JAKARTA - Komisi Pemberantasan Korupsi (KPK) meminta Direktorat Jenderal (Ditjen) Imigrasi mencegah Bendahara Umum (Bendum) Pengurus Besar Nahdlatul Ulama (PBNU) Mardani H Maming. Pencegahan ini berlaku selama enam bulan.
"Betul (dicegah, red) berlaku sejak 16 Juni 2022 sampai dengan 16 Desember 2022," kata Subkoordinator Humas Ditjen Imigrasi Achmad Nur Saleh kepada wartawan, Senin, 20 Juni.
Tak dijelaskan maksud pencegahan ini. Hanya KPK yang mengetahui karena Ditjen Imigrasi tak memberikan keterangan rinci.
Terpisah, Wakil Ketua KPK Alexander Marwata mengatakan dugaan suap izin usaha pertambangan sudah masuk tahap penyidikan. Hanya saja, siapa para tersangkanya memang belum diumumkan.

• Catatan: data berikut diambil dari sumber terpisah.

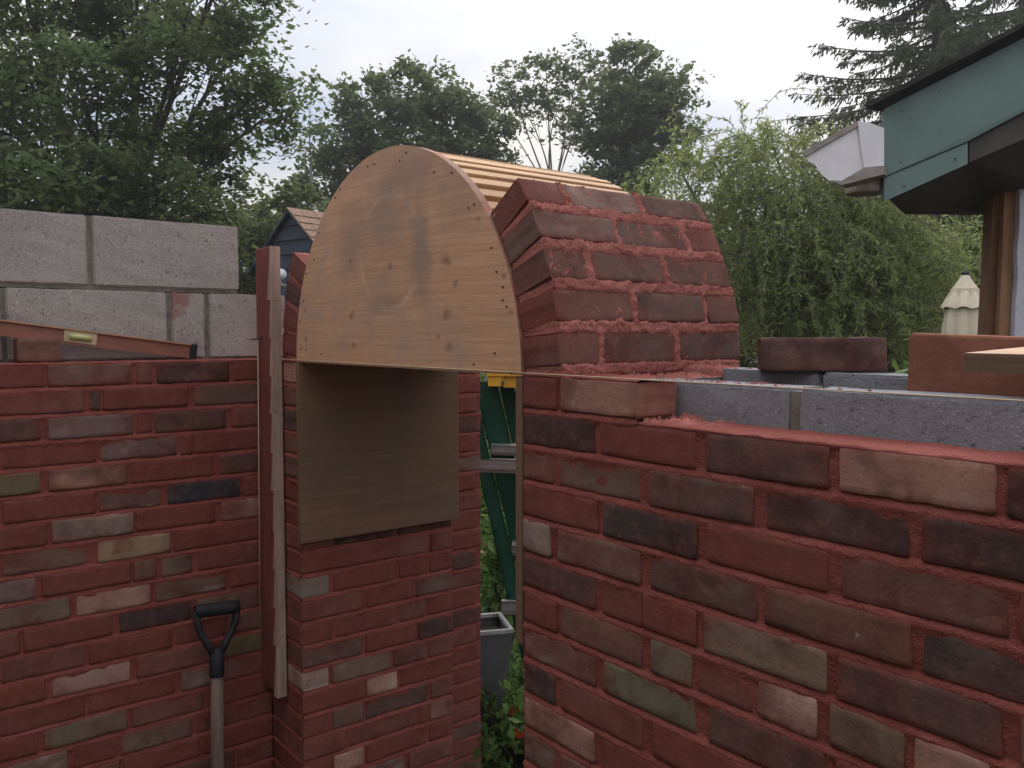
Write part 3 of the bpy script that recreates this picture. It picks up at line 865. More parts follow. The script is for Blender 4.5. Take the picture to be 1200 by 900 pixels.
# nails round the rim of the end panel
nm = MB(); nm.tube([(0, -0.0055, 0), (0, -0.003, 0)], 0.0024, 7)
nme = mesh('nail', nm.v, nm.f); nme.materials.append(M['nail'])
for i in range(20):
    a = math.radians(4 + 172 * i / 19 + random.uniform(-5, 5)); r = RF - random.uniform(0.010, 0.036)
    link('nail', nme, None, form, Matrix.Translation((-W / 2 + r * math.cos(a), 0, ZT + r * math.sin(a))))
for (x, z) in ((-0.92, 0.03), (-0.08, 0.035), (-0.15, 0.012), (-0.83, 0.02), (-0.055, 0.16), (-0.075, 0.19)):
    link('nail', nme, None, form, Matrix.Translation((x, 0, ZT + z)))
# plywood cheeks carrying the form
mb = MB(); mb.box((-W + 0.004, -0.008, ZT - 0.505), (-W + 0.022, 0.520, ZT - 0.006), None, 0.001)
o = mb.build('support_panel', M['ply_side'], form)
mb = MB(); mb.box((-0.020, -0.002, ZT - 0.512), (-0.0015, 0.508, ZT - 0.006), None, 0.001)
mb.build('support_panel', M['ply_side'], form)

# ------------------------------------------------------------------ story pole in the corner
pole = empty('timber_pole', (-1.13, -0.02, ZT - 0.97), 'tall mortar-stained timber with toothed pale edge standing in the corner', 'timber')
PX0, PX1 = -1.199, -1.080
mb = MB(); mb.box((PX0, -0.030, ZT - 0.965), (PX1 - 0.004, -0.004, ZT + 0.318), None, 0.002)
mb.build('board', M['pole_red'], pole)
# pale toothed strip along its edge: thin tapered shims one above the other
z = ZT + 0.318; i = 0
hs = [0.150, 0.105, 0.108, 0.105, 0.112, 0.108, 0.115, 0.110, 0.112, 0.110, 0.150]
sh = sum(hs); hs = [h * 1.30 / sh for h in hs]
for h in hs:
    z0 = z - h + 0.0008
    wt, wb = 0.0045 + random.uniform(-.001, .003), 0.021 + random.uniform(-.006, .005)
    mb = MB()
    zs_ = np.linspace(z, z0, 6)
    front = [(PX1 - (wt + (wb - wt) * q) + (0.0025 * vnoise(q * 9, i, 5) if 0 < q < 1 else 0), zz_) for q, zz_ in zip(np.linspace(0, 1, 6), zs_)]
    poly = [(x, -0.0335, zz_) for x, zz_ in front] + [(PX1, -0.0335, z0), (PX1, -0.0335, z)]
    mb.prism(poly, (0, 0.003, 0))
    mb.box((PX1 - 0.0035, -0.0303, z0), (PX1, -0.005, z - 0.0008))
    mb.build('shim', M['pole_wood'], pole)
    z = z0; i += 1

def line(name, a, b, r, label, mat='string', sag=0.0, n=2, extra=None):
    mb = MB(); pts = [Vector(a).lerp(Vector(b), t) - Vector((0, 0, sag * 4 * t * (1 - t))) for t in np.linspace(0, 1, n)]
    if extra: pts = extra
    mb.tube(pts, r, 6)
    return tag(mb.build(name, M[mat], None, True), label, 'string')
line('mason_line', (-1.078, -0.006, ZT + 0.0015), (1.76, -0.006, ZT + 0.0015), 0.0011, 'pale string stretched level across the doorway and the right wall top', n=24, sag=0.001)
line('plumb_string', (-1.165, -0.040, ZT + 0.055), (-1.178, -0.043, ZT - 0.83), 0.0013, 'thin upright string hanging down the face of the stained timber')
mb = MB(); mb.tube([(-1.198, -0.046, ZT + 0.056), (-1.145, -0.038, ZT + 0.060)], 0.0022, 7)
mb.tube([(-1.146, -0.0385, ZT + 0.060), (-1.143, -0.038, ZT + 0.0602)], 0.0045, 8)
tag(mb.build('nail', M['nail']), 'nail through the stained timber that the upright string hangs from', 'nail')

# ------------------------------------------------------------------ spirit level, loose bricks
lb0, lb1 = Vector((-1.262, -0.98, ZT + 0.131)), Vector((-1.262, -0.185, ZT + 0.021))
ld = (lb1 - lb0).normalized(); lu = Vector((1, 0, 0)).cross(ld).normalized()
if lu.z < 0: lu = -lu
LM = Matrix(((ld.x, 1, lu.x, lb0.x), (ld.y, 0, lu.y, lb0.y), (ld.z, 0, lu.z, lb0.z), (0, 0, 0, 1)))
LL = (lb1 - lb0).length
level = empty('spirit_level', lb0, 'brown-red spirit level tilted against the grey blocks on the left wall', 'spirit level')
mb = MB()                       # I-section body
mb.box((0, -0.004, -0.017), (LL - 0.018, 0.004, 0.017), LM); mb.box((0, -0.011, -0.0205), (LL - 0.018, 0.011, -0.0165), LM)
mb.build('body', M['level'], level)
mb = MB(); mb.box((0, -0.0112, 0.0165), (LL - 0.018, 0.0112, 0.0205), LM); mb.build('top_edge', M['level_top'], level)
mb = MB(); mb.box((LL - 0.018, -0.0125, -0.0215), (LL, 0.0125, 0.0215), LM, 0.002); mb.build('end_cap', M['black_plastic'], level)
vc = (Vector((-1.262, -0.487, 0)) - Vector((lb0.x, lb0.y, 0))).length / math.hypot(ld.x, ld.y)
mb = MB(); mb.box((vc - 0.040, 0.004, -0.0155), (vc + 0.040, 0.0085, 0.0155), LM, 0.001)
vf = mb.build('vial_frame', M['vial_frame'], level)
mb = MB(); mb.tube([LM @ Vector((vc - 0.026, 0.009, 0)), LM @ Vector((vc + 0.026, 0.009, 0))], 0.0085, 10); mb.build('vial', M['vial'], vf, True)
def loose(name, tone, m, lx, lz, dp, label):
    o = link(name, brick_mesh(lx, lz, dp, tone, random.random() * 90, 1.4), None, None, m)
    return tag(o, label, 'brick', 'loose bricks lying on the wall tops')
loose('loose_brick', 'm', Matrix.Translation((-1.228, -0.588, ZT + 0.0305)) @ ROT_L, 0.098, 0.058, 0.06, 'reddish half brick propping the spirit level on the left wall')
o = loose('loose_brick', 'B', Matrix.Translation((0.408, 0.330, ZBR + 0.0305)) @ Matrix.Rotation(math.radians(40), 4, 'Z') @ Matrix.Rotation(math.radians(-.6), 4, 'Y'), 0.205, 0.058, 0.092,
      'dark brown whole brick lying across the rear blocks right of the arch')

# ------------------------------------------------------------------ terracotta slab and plywood offcut on the right
mb = MB()
prof = []
x0, x1, zb, zt = 0.600, 1.42, ZT - 0.18, ZT + 0.0735
for a in np.linspace(180, 90, 6): prof.append((x0 + 0.008 + 0.008 * math.cos(math.radians(a)), zt - 0.008 + 0.008 * math.sin(math.radians(a))))
for t in np.linspace(0.05, 1, 14): prof.append((x0 + t * (x1 - x0), zt - 0.030 * t - 0.004 * t * t + 0.0012 * vnoise(t * 30, 0, 3)))
prof += [(x1, zb), (x0 - 0.004, zb)]
mb.prism([(x, 0.245, z_) for x, z_ in prof], (0, 0.030, 0))
o = tag(mb.build('terracotta_slab', M['terracotta']), 'flat terracotta slab standing on edge in the cavity behind the right blocks', 'clay slab')
bv = o.modifiers.new('b', 'BEVEL'); bv.width = 0.004; bv.segments = 2; bv.limit_method = 'ANGLE'
off = empty('plywood_offcut', (0.9, 0.2, ZT + 0.03), 'thick plywood offcut jutting in from the right above the blocks', 'plywood')
zo = ZT + 0.0255
poly = [(0.738, 0.116, zo - 0.001), (1.45, 0.060, zo - 0.005), (1.45, 0.238, zo + 0.0105), (0.80, 0.238, zo + 0.0105)]
mb = MB(); mb.prism(poly, (0, 0, 0.0235)); o = mb.build('sheet', M['offcut_edge'], off)
o.data.materials.append(M['offcut'])
for p in o.data.polygons:
    if p.normal.z > 0.8: p.material_index = 1
mb = MB(); mb.box((0.98, 0.108, ZB + 0.001), (1.06, 0.19, zo - 0.003), None, 0.002); mb.build('batten', M['offcut_edge'], off)

# ------------------------------------------------------------------ shovel leaning in the corner
sh_top, sh_bot = Vector((-1.150, -0.178, ZT - 0.688)), Vector((-1.03, -0.235, 0.02))
ax = (sh_bot - sh_top).normalized()
side = Vector((0, 1, 0)) - ax * ax.y; side.normalize(); nrm = side.cross(ax)
shovel = empty('shovel', sh_bot, 'shovel with black D-shaped handle and wooden shaft leaning on the left wall', 'shovel')
def SP(a, s, n=0.0): return sh_top + ax * a + side * s + nrm * n
mb = MB()
mb.tube([SP(0.012, -0.062), SP(0.012, -0.05), SP(0.012, 0.05), SP(0.012, 0.062)], [0.0165, 0.019, 0.019, 0.0165], 12)
for s in (-1, 1):
    mb.tube([SP(0.012, s * 0.056), SP(0.045, s * 0.054), SP(0.075, s * 0.045), SP(0.105, s * 0.026), SP(0.130, s * 0.011)], [0.0125, 0.0105, 0.0095, 0.0105, 0.012], 8)
mb.build('grip', M['black_plastic'], shovel, True)
mb = MB(); mb.tube([SP(0.118, 0), SP(0.135, 0), SP(0.195, 0), SP(0.198, 0)], [0.012, 0.0205, 0.0205, 0.018], 12)
mb.build('socket', M['black_plastic'], shovel, True)
mb = MB(); mb.tube([SP(0.197, 0), SP(0.45, 0, -0.002), SP(0.62, 0, -0.002)], [0.0175, 0.0185, 0.0185], 12); mb.build('shaft', M['shaft'], shovel, True)
mb = MB()
bl = [SP(0.56, -0.02), SP(0.60, -0.085), SP(0.80, -0.085), SP(0.852, 0.0), SP(0.80, 0.085), SP(0.60, 0.085), SP(0.56, 0.02)]
mb.prism([p + nrm * 0.018 for p in bl], nrm * 0.003); mb.build('blade', M['steel'], shovel)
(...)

"Secara resmi belum kita umumkan karena seperti yang kawan-kawan tahu kita akan mengumumkan ketika sudah ada upaya paksa penahanan, tujuannya apa? Untuk memberikan kepastian kepada para tersangka," kata Alexander kepada wartawan di gedung ACLC KPK, Rasuna Said, Jakarta Selatan, Senin, 20 Juni.
Sebelumnya, Mardani H Maming telah dimintai keterangan oleh penyelidik KPK beberapa waktu lalu. Usai diperiksa, dia mengaku dimintai keterangan terkait permasalahannya dengan pemilik PT Jhonlin Group Samsudin Andi Arsyad alias Haji Isam.
Meski begitu, nama Maming sebenarnya pernah disebut menerima uang sebesar Rp89 miliar dalam persidangan dugaan suap izin usaha pertambangan (IUP) di Kabupaten Tanah Bumbu yang digelar di Pengadilan Tipikor, Banjarmasin, Kalimantan Selatan (Kalsel).
Dugaan ini disampaikan adik dari mantan Direktur Utama PT Prolindo Cipta Nusantara (PCN) Henry Soetio, Christian Soetio. Saat itu, Christian mengaku tahu adanya aliran dana kepada eks Bupati Tanah Bumbu Mardani H Maming melalui PT Permata Abadi Raya (PAR) dan PT Trans Surya Perkasa (TSP).
Transfer uang tersebut berlangsung sejak 2014. Jumlah puluhan miliar rupiah itu, disebut sebagai jumlah yang dikutip berdasarkan laporan keuangan PT PCN.